• [Given entries]:
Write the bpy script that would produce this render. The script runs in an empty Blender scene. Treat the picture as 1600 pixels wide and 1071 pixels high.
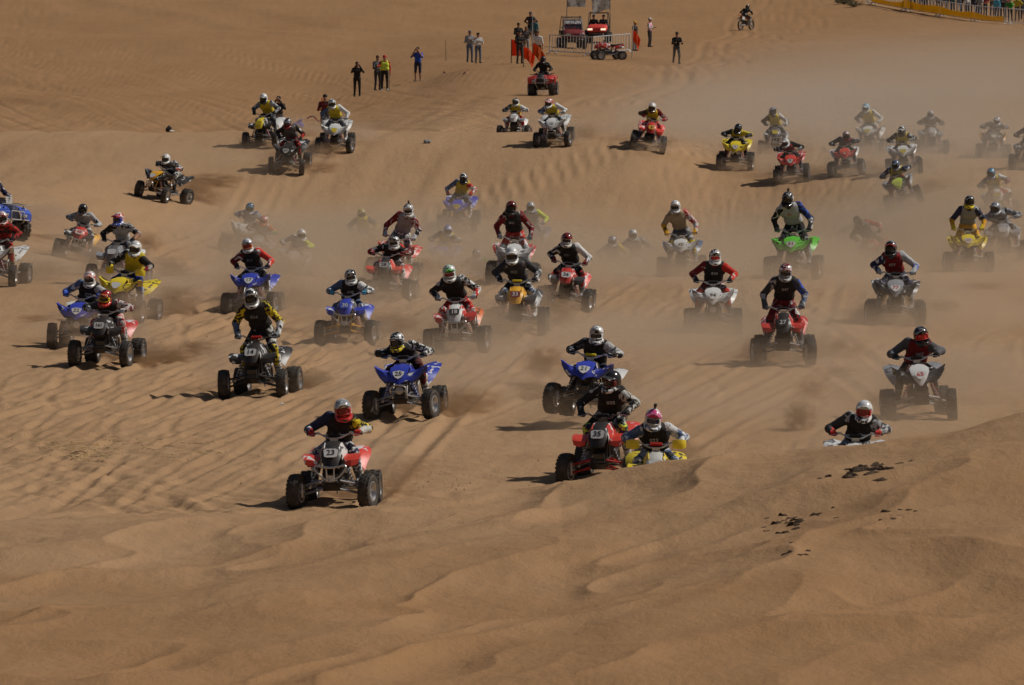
import bpy, math, random
import numpy as np
from mathutils import Vector, Matrix, Euler

rnd = random.Random(7)
R = math.radians
sc = bpy.context.scene
col = sc.collection

# ------------------------------------------------------------------ camera
F_PX, W_PX, H_PX = 10000.0, 1600.0, 1071.0      # focal length in photo pixels
CAM_H = 8.26
PITCH = math.atan((H_PX / 2 + 147.0) / F_PX)
cam_d = bpy.data.cameras.new('camera')
cam_d.sensor_width = 36.0
cam_d.lens = 36.0 * F_PX / W_PX
cam_d.clip_start = 1.0
cam_d.clip_end = 9000.0
cam = bpy.data.objects.new('camera', cam_d)
col.objects.link(cam)
cam.location = (0, 0, CAM_H)
cam.rotation_euler = (math.pi / 2 - PITCH, 0, 0)
sc.camera = cam
cam_d.dof.use_dof = True
cam_d.dof.focus_distance = 118.0
cam_d.dof.aperture_fstop = 13.0

# ------------------------------------------------------------------ sky, sun, exposure
SUN_EL, SUN_AZ = R(46.0), R(75.0)               # azimuth clockwise from +Y (the view direction)
world = bpy.data.worlds.new('World')
sc.world = world
world.use_nodes = True
wn = world.node_tree
sky = wn.nodes.new('ShaderNodeTexSky')
sky.sky_type = 'NISHITA'
sky.sun_disc = False
sky.sun_elevation = SUN_EL
sky.sun_rotation = SUN_AZ
sky.dust_density = 2.0
wn.links.new(sky.outputs[0], wn.nodes['Background'].inputs[0])
wn.nodes['Background'].inputs[1].default_value = 0.05
sun_d = bpy.data.lights.new('sun', 'SUN')
sun_d.energy = 4.6
sun_d.angle = R(0.53)
sun_d.color = (1.0, 0.95, 0.87)
sun = bpy.data.objects.new('sun', sun_d)
col.objects.link(sun)
sdir = Vector((math.sin(SUN_AZ) * math.cos(SUN_EL), math.cos(SUN_AZ) * math.cos(SUN_EL), math.sin(SUN_EL)))
sun.rotation_euler = sdir.to_track_quat('Z', 'Y').to_euler()
sun.location = (60, 60, 60)
sc.view_settings.view_transform = 'Standard'
sc.view_settings.look = 'None'
sc.view_settings.exposure = -0.72
sc.view_settings.gamma = 1.0
sc.view_settings.use_curve_mapping = False
sc.render.engine = 'CYCLES'
sc.cycles.use_denoising = True
sc.cycles.max_bounces = 6
sc.cycles.diffuse_bounces = 2
sc.cycles.glossy_bounces = 2
sc.cycles.transmission_bounces = 2
sc.cycles.volume_bounces = 1
sc.cycles.transparent_max_bounces = 8
sc.cycles.caustics_reflective = False
sc.cycles.caustics_refractive = False
sc.cycles.sample_clamp_indirect = 4.0
sc.cycles.use_adaptive_sampling = True
sc.cycles.adaptive_threshold = 0.03
sc.render.use_persistent_data = False

# ------------------------------------------------------------------ numpy noise and terrain
def _hash(ix, iy, seed):
    n = (ix.astype(np.int64) * 374761393 + iy.astype(np.int64) * 668265263 + seed * 974634777) & 0x7fffffff
    n = ((n ^ (n >> 13)) * 1274126177) & 0x7fffffff
    n = n ^ (n >> 16)
    return (n & 0xffff) / 65535.0

def vnoise(x, y, seed=0):
    x = np.asarray(x, float); y = np.asarray(y, float)
    ix = np.floor(x); iy = np.floor(y)
    fx = x - ix; fy = y - iy
    ux = fx * fx * fx * (fx * (fx * 6 - 15) + 10); uy = fy * fy * fy * (fy * (fy * 6 - 15) + 10)
    a = _hash(ix, iy, seed); b = _hash(ix + 1, iy, seed)
    c = _hash(ix, iy + 1, seed); d = _hash(ix + 1, iy + 1, seed)
    return (a + (b - a) * ux + (c - a) * uy + (a - b - c + d) * ux * uy) * 2 - 1

def fbm(x, y, seed=0, octv=4, gain=0.5):
    s = 0.0; a = 1.0; t = 0.0
    for o in range(octv):
        s = s + a * vnoise(x * 2 ** o + 13.7 * o, y * 2 ** o - 7.1 * o, seed + o)
        t += a; a *= gain
    return s / t

def sst(e0, e1, x):
    t = np.clip((x - e0) / (e1 - e0), 0, 1)
    return t * t * (3 - 2 * t)

def lerp_tab(x, xs, ys):
    return np.interp(x, xs, ys)

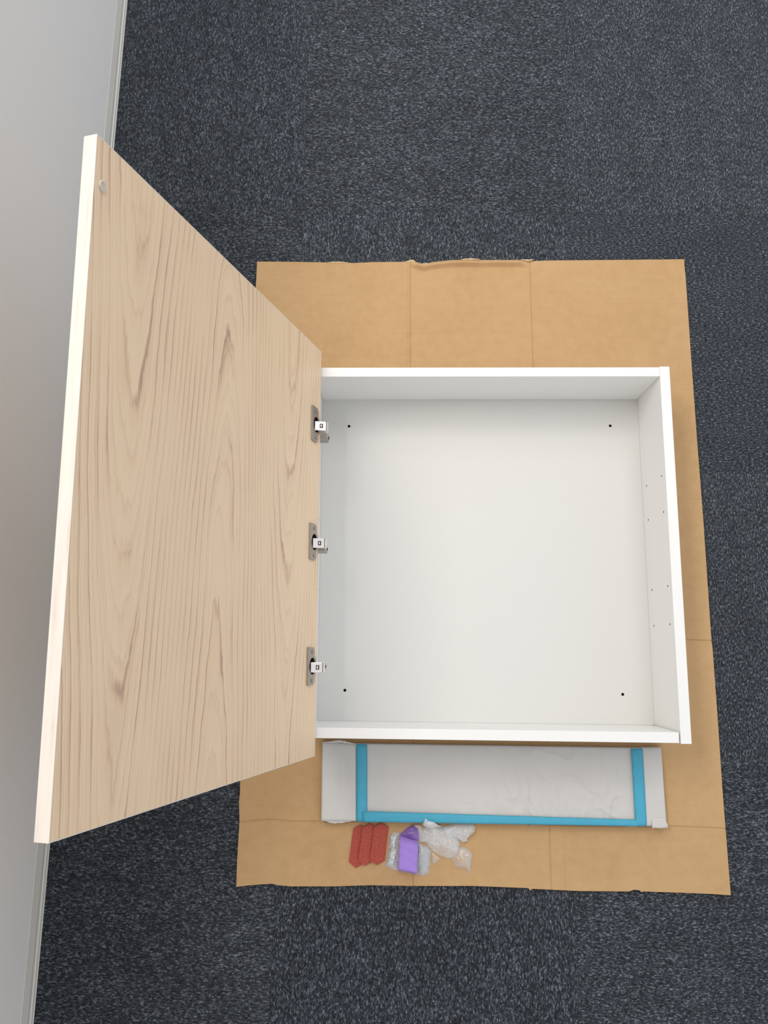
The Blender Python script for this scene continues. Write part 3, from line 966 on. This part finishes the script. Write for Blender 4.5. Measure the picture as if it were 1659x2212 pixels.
# band: bent strip over the pouch
BND = [(0.0249, -0.4136), (0.0558, -0.4240), (0.0530, -0.4746), (0.0223, -0.4685)]
bm = bmesh.new()
NB = 18
top, bot = [], []
for j in range(NB + 1):
    rt_, rb_ = [], []
    for i in range(9):
        x, y = quad_pt(BND, i / 8, j / NB)
        e = min(1.0, j / 3.0, (NB - j) / 2.0)
        z = CT + 0.0035 + 0.0120 * math.sqrt(max(0, e)) + 0.0016 * noise.noise((x * 60, y * 45, 3)) + 0.0016 * max(0, 1 - 4 * abs(noise.noise((x * 30 + y * 40, y * 30, 8))))
        rt_.append(bm.verts.new((x, y, z)))
        rb_.append(bm.verts.new((x, y, z - 0.0008)))
    top.append(rt_)
    bot.append(rb_)
for j in range(NB):
    for i in range(8):
        bm.faces.new((top[j][i], top[j + 1][i], top[j + 1][i + 1], top[j][i + 1]))
        bm.faces.new((bot[j][i], bot[j][i + 1], bot[j + 1][i + 1], bot[j + 1][i]))
be = [e for e in bm.edges if len(e.link_faces) == 1]
bmesh.ops.bridge_loops(bm, edges=be)
bmesh.ops.recalc_face_normals(bm, faces=bm.faces[:])
mesh_obj('purple_band', bm, 'purple', pouch, None, True)
mesh_obj('gathered_band', crumple(GATHER, 0.0110, CT + 0.0004, 0.0022, 14, 0.006, 90, 0.4), 'purple_film', pouch, None, True)

def over_tape(x, y):
    # the loose end of the bag climbs onto the taped edge of the wrapped shelf
    t = min(1.0, max(0.0, (y + 0.3995) / 0.006))
    return 0.0225 * t * t * (3 - 2 * t)


bag = empty('plastic_bag', (0.10, -0.42, CT), 'crumpled clear plastic bag twisted into a milky knob beside the pouch', 'bag')
mesh_obj('film', crumple(BODY, 0.0210, CT, 0.0019, 21, 0.009, 85, -0.55, 0.0006, over_tape), 'film_milky', bag, None, True)
mesh_obj('rolled_end', crumple([(x, min(y, -0.3940)) for x, y in ROLL], 0.0280, CT, 0.0020, 22, 0.008, 70, 1.2), 'film_milky', bag, None, True)
mesh_obj('tail', crumple(TAIL, 0.0130, CT, 0.0019, 23, 0.006, 90, -1.1), 'film', bag, None, True)
mesh_obj('tail', crumple(FRAY, 0.0050, CT, 0.0022, 24, 0.005, 90, 0.5), 'film', bag, None, True)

• [Problem requirements]:
Quote only what lies between the first line of the records and the line containing "cam_d.dof.aperture_fstop = 13.0", please, including both lines and excluding images.

• [Result of the exercise]:
Write the bpy script that would produce this render. The script runs in an empty Blender scene. Treat the picture as 1600 pixels wide and 1071 pixels high.
import bpy, math, random
import numpy as np
from mathutils import Vector, Matrix, Euler

rnd = random.Random(7)
R = math.radians
sc = bpy.context.scene
col = sc.collection

# ------------------------------------------------------------------ camera
F_PX, W_PX, H_PX = 10000.0, 1600.0, 1071.0      # focal length in photo pixels
CAM_H = 8.26
PITCH = math.atan((H_PX / 2 + 147.0) / F_PX)
cam_d = bpy.data.cameras.new('camera')
cam_d.sensor_width = 36.0
cam_d.lens = 36.0 * F_PX / W_PX
cam_d.clip_start = 1.0
cam_d.clip_end = 9000.0
cam = bpy.data.objects.new('camera', cam_d)
col.objects.link(cam)
cam.location = (0, 0, CAM_H)
cam.rotation_euler = (math.pi / 2 - PITCH, 0, 0)
sc.camera = cam
cam_d.dof.use_dof = True
cam_d.dof.focus_distance = 118.0
cam_d.dof.aperture_fstop = 13.0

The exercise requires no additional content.